Tra questa schiera di persone con la lingua lunga potrebbe esserci anche tua mamma o tua suocera. Se sai che affrontando certi temi si va sempre a finire allo stesso modo, il consiglio spassionato è semplicemente uno: evita.
Evita di sentirti ripetere che sei esagerata, che lei alla tua età aveva già tre figli e lavorava, varie ed eventuali. Se c’è una cosa di cui non hai bisogno sono giudizi e consigli non richiesti. Attenzione, questo non vuol dire non mettersi in discussione e non accettare un buon consiglio. Ma c’è sempre modo e modo. Chi non ha modo, in certe situazioni è meglio che non si esprima.

 

4) Le emozioni del bambino non mentono mai (e non vanno minimizzate)

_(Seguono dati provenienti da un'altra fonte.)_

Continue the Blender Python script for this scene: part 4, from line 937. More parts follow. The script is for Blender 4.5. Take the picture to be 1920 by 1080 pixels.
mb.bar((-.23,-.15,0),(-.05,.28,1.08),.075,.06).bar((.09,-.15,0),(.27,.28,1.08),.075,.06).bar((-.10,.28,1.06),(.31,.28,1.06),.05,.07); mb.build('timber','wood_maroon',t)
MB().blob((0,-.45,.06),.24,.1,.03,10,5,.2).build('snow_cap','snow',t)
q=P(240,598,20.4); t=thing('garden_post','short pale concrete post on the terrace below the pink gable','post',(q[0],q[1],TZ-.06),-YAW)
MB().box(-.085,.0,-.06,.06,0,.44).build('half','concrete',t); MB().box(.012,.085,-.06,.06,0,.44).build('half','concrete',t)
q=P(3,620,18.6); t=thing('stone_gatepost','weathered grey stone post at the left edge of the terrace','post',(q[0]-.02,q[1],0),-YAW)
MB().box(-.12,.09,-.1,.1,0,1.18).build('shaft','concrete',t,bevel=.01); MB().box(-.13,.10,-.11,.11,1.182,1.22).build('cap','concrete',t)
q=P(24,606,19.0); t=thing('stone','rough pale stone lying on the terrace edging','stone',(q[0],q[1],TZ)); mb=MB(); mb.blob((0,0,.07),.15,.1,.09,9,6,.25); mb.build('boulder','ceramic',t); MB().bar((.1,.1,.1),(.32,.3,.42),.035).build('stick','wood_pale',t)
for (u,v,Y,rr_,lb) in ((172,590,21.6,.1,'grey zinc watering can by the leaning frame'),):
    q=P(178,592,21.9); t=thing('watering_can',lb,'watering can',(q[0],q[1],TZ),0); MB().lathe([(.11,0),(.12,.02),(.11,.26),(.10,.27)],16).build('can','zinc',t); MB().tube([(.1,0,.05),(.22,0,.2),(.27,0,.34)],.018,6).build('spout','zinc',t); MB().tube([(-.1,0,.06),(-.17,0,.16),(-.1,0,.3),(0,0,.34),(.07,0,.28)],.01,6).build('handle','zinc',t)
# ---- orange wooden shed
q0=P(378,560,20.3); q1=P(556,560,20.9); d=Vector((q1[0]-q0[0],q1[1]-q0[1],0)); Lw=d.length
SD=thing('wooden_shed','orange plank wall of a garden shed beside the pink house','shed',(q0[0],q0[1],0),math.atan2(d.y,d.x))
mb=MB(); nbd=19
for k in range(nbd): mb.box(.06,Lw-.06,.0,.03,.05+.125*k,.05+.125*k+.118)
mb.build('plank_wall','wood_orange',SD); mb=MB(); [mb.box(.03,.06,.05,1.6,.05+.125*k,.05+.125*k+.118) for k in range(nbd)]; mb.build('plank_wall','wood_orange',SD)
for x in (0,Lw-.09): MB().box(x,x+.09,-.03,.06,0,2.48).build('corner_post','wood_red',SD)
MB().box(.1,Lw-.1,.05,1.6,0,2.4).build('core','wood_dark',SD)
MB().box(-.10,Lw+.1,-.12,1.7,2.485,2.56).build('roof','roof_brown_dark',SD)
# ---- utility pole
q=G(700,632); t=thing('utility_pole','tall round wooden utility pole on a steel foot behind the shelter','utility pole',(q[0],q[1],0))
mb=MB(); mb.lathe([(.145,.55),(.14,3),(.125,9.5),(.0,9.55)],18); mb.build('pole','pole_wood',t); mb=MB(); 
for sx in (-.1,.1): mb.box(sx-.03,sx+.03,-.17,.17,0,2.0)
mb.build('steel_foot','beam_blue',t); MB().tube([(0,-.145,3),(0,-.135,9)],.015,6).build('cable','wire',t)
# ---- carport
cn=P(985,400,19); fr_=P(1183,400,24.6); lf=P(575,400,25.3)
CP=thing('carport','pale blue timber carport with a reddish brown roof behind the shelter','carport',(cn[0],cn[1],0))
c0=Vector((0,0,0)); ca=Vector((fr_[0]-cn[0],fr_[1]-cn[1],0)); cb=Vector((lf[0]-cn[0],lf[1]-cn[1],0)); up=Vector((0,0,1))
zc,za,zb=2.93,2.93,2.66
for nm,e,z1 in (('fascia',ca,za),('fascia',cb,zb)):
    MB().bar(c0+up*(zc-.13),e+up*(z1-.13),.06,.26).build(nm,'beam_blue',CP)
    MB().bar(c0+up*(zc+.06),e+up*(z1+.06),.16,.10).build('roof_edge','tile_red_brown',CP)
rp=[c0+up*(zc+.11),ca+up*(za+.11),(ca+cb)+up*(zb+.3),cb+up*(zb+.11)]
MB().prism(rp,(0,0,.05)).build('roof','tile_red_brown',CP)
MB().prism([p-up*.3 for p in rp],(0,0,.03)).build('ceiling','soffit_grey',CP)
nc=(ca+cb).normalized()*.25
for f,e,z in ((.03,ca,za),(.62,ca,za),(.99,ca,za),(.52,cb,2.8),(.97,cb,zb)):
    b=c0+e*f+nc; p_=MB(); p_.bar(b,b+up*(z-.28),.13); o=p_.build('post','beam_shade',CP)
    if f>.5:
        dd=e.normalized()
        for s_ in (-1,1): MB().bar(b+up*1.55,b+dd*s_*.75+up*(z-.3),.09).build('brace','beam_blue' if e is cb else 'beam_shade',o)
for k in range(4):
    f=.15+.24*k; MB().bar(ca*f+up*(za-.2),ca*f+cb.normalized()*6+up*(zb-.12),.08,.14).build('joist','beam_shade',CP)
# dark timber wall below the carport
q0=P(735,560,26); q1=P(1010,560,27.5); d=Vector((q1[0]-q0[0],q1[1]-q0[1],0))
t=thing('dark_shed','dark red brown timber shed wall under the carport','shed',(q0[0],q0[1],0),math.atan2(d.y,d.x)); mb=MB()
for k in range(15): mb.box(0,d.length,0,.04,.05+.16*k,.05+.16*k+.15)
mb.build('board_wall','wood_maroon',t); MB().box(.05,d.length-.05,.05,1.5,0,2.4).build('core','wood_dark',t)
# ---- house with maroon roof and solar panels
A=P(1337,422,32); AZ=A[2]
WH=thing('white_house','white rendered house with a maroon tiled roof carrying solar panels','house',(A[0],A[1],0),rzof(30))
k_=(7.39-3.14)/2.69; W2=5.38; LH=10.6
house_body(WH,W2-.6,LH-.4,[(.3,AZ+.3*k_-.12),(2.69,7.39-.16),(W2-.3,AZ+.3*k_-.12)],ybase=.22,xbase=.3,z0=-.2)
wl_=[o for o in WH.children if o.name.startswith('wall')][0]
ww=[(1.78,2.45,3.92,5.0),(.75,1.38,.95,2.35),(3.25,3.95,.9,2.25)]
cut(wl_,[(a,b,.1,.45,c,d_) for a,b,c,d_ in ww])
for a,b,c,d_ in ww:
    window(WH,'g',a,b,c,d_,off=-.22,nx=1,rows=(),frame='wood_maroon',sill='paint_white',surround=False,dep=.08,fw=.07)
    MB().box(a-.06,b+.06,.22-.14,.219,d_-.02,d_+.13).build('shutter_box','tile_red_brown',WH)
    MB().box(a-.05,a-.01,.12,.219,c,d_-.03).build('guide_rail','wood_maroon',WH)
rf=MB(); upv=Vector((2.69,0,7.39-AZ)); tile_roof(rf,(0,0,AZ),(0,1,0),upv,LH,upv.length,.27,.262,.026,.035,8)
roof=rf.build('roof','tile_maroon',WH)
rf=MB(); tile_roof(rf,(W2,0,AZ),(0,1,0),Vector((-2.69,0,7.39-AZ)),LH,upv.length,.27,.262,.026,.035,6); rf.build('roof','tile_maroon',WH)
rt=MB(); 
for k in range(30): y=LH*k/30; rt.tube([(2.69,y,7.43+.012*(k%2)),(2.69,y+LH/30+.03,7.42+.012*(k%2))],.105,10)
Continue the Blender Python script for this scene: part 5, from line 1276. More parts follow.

Noto sempre più spesso un atteggiamento da parte degli adulti verso i bambini che trovo insopportabile: il continuo minimizzare.
Il bambino cade al parco? Magari ha un taglio e un ginocchio pieno di sangue? Alzati, non fare storie non è niente!
Il bambino ha un po’ di malessere? Ma suvvia, non hai mica la febbre, esci e non fare le solite storie! (Quando magari noi con gli stessi sintomi avremmo molto piacere a rimanercene a letto)
Il bambino piange o è turbato perché sta affrontando l’inserimento all’asilo? Ma si, piangerà un po’ ma poi gli passa.
Ora mi domando, se fossimo noi in difficoltà, se avessimo cambiato lavoro e fosse tutto nuovo, se le novità ci facessero un po’ paura e ci sfogassimo con qualcuno che abbiamo vicino. Ci piacerebbe sentirci rispondere:’ Ma si, non fare storie, piangi un po’ e poi ti passa!’? Io credo di no, e ho ragionevoli motivi per credere che non piacerà nemmeno ai più piccoli, che sono persone con i loro sentimenti. Esattamente come noi.
In sintesi, ognuno ha le sue difficoltà e ogni difficoltà è proporzionale all’età, ovviamente. E ogni difficoltà porta con se un vissuto e ha una sua dignità, che va rispettata.
Questo non significa che ogni volta che il bambino si sveglia ripetendo di non voler andare a scuola sia il caso di desistere e lasciarlo a casa. Non è così. Significa che accogliere un’emozione, prendere atto di uno stato d’animo non fa di noi un genitore arrendevole o smidollato. Semplicemente fa di noi un genitore che davanti a un problema, ascolta, comprende e rassicura.

 

5) Non giudicare i tuoi stati d’animo

Di giudizi ne abbiamo abbastanza, anche quando i giudizi sono i nostri verso noi stesse. Perché di solito sono sempre troppo severi.
L’inserimento all’asilo è un momento di passaggio, anche per noi. Per la prima volta affidiamo il bambino per alcune ore del giorno ad estranei, in un ambiente che non è quello di casa. Non si tratta di mancanza di fiducia, ma è un primo distacco. C’è chi lo vive serenamente, chi invece è più esitante. Se sei nel secondo gruppo, sorridi e non preoccuparti. La società in cui viviamo ci vuole sempre pronti a tutto, ma non esserlo è un nostro diritto. È difficile lasciare andare ciò che si ama, anche quando è per il suo bene, per la sua crescita, per la sua felicità. In fondo essere mamma è anche questo, rimanere in bilico fra proteggere e lasciare andare. Lo è con i primi passi, lo sarà con la scuola, lo sarà sempre.